I had thought about trying to answer the Biblical examples given in comments in the former post tit for tat but decided against it. If you have this mindset I won't change it. I suggest you search your own heart. I'm trying to stop the shipwreck that comes from reckless mercy and the victims, the recipients.

The only one I might answer will be the Rich Young Ruler. Jesus knew his heart. That wasn't about giving to the poor, that was about the spirit of Poverty that ruled the heart of a man that stopped him from following Jesus. Jesus was using that expression to reveal the man's heart. Its left in the Canon to teach us not about giving to the poor but about the nature of our heart.

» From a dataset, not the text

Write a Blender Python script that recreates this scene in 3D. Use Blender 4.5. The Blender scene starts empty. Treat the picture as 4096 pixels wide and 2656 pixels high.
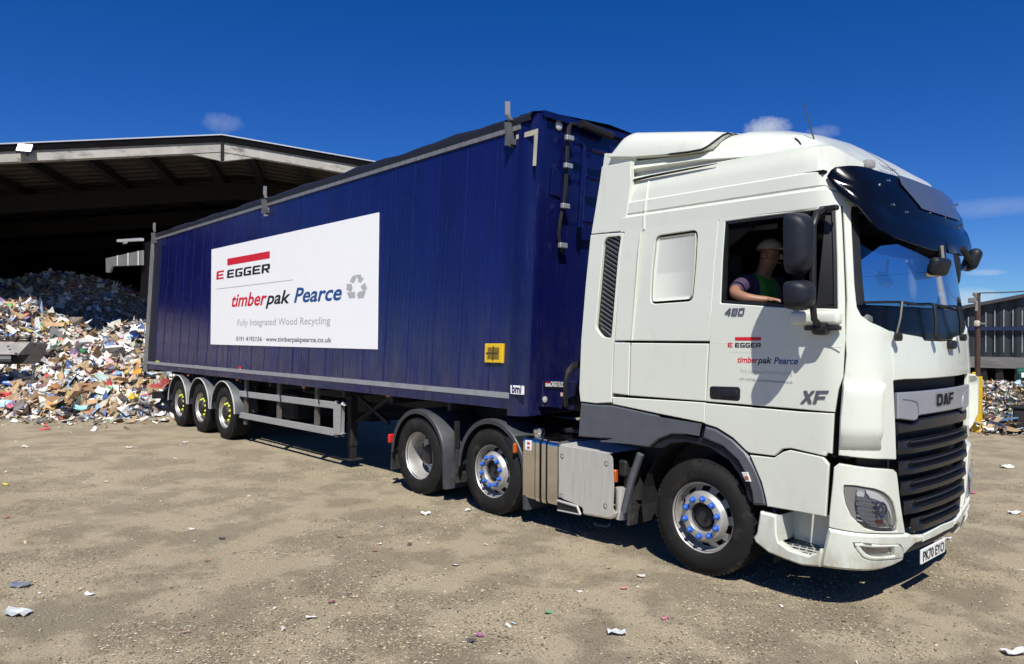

In every single example of Christian Charity in the new testament, every one, (I challenge you to read it carefully and prove me wrong), NEVER ONCE were goods given to needy people without them being part of the household of faith or being discipled. This isn't about who is your neighbor or good samaritianship. Of course that's the merciful thing to do. That's not Charity. Using the question about who your neighbor is to give indiscrinatingly to the poor is a misapplication of the principle of rescue. We must rescue those broken along the Jericho Road. Charity the way it is practiced in Kane County Illinois is not rescue.

I would only ask that you consider carefully the last few times you gave to poor people or ministries serving the poor. Did you help or hinder the purposes of God in their lives? I would encourage you to engage at a personal level the people directly getting this help and ask some questions. Start to turn up your discerner. Then ask, if I provided for all his or her physical needs and nothing else changes will he or she? The answer will surprise you.